** Start of Given information **
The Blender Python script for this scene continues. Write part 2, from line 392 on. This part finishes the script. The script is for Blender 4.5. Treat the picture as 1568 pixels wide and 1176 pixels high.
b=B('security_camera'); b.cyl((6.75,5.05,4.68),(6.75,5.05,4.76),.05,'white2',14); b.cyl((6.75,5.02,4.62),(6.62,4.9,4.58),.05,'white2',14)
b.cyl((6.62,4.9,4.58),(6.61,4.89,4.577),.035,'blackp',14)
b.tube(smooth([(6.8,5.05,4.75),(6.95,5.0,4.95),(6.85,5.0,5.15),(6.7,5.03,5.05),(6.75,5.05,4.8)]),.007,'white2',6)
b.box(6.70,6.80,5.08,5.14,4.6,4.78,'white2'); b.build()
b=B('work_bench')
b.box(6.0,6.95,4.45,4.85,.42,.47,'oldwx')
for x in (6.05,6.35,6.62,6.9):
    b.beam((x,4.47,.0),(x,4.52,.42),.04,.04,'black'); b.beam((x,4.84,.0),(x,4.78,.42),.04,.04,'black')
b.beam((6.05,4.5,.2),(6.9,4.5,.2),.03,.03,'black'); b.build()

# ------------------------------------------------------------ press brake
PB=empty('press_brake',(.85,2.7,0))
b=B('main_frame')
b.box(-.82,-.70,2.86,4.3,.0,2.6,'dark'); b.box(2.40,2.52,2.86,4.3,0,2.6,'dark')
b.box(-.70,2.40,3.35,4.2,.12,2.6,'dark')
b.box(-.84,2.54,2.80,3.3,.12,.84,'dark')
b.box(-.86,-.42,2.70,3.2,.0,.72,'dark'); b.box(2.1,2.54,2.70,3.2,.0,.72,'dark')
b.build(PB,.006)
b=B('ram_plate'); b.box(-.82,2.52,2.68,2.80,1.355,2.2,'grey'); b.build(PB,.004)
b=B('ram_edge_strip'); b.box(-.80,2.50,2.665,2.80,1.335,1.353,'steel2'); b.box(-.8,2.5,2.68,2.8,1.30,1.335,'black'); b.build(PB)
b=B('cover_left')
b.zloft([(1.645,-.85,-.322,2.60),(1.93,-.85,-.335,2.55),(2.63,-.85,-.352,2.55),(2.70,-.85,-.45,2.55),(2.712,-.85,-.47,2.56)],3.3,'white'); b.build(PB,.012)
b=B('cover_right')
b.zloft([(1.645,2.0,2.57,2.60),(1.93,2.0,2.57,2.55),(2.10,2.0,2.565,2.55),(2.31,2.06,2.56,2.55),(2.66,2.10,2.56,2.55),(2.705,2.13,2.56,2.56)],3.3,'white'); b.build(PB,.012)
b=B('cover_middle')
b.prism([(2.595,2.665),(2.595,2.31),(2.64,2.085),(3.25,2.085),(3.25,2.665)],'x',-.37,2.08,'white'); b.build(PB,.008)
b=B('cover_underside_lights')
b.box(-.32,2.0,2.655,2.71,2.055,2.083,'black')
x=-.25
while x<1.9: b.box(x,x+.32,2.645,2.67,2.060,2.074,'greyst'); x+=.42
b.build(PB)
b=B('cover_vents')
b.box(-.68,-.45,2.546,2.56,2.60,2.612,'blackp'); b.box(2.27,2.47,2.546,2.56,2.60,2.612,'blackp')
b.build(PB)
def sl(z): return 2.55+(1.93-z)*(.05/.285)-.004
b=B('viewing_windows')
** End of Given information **
Problem statement — In this exercise, copy only the lines from the opening line of the material through the line where "b.beam((6.05,4.5,.2),(6.9,4.5,.2),.03,.03,'black'); b.build()" appears.

Final answer —
The Blender Python script for this scene continues. Write part 2, from line 392 on. This part finishes the script. The script is for Blender 4.5. Treat the picture as 1568 pixels wide and 1176 pixels high.
b=B('security_camera'); b.cyl((6.75,5.05,4.68),(6.75,5.05,4.76),.05,'white2',14); b.cyl((6.75,5.02,4.62),(6.62,4.9,4.58),.05,'white2',14)
b.cyl((6.62,4.9,4.58),(6.61,4.89,4.577),.035,'blackp',14)
b.tube(smooth([(6.8,5.05,4.75),(6.95,5.0,4.95),(6.85,5.0,5.15),(6.7,5.03,5.05),(6.75,5.05,4.8)]),.007,'white2',6)
b.box(6.70,6.80,5.08,5.14,4.6,4.78,'white2'); b.build()
b=B('work_bench')
b.box(6.0,6.95,4.45,4.85,.42,.47,'oldwx')
for x in (6.05,6.35,6.62,6.9):
    b.beam((x,4.47,.0),(x,4.52,.42),.04,.04,'black'); b.beam((x,4.84,.0),(x,4.78,.42),.04,.04,'black')
b.beam((6.05,4.5,.2),(6.9,4.5,.2),.03,.03,'black'); b.build()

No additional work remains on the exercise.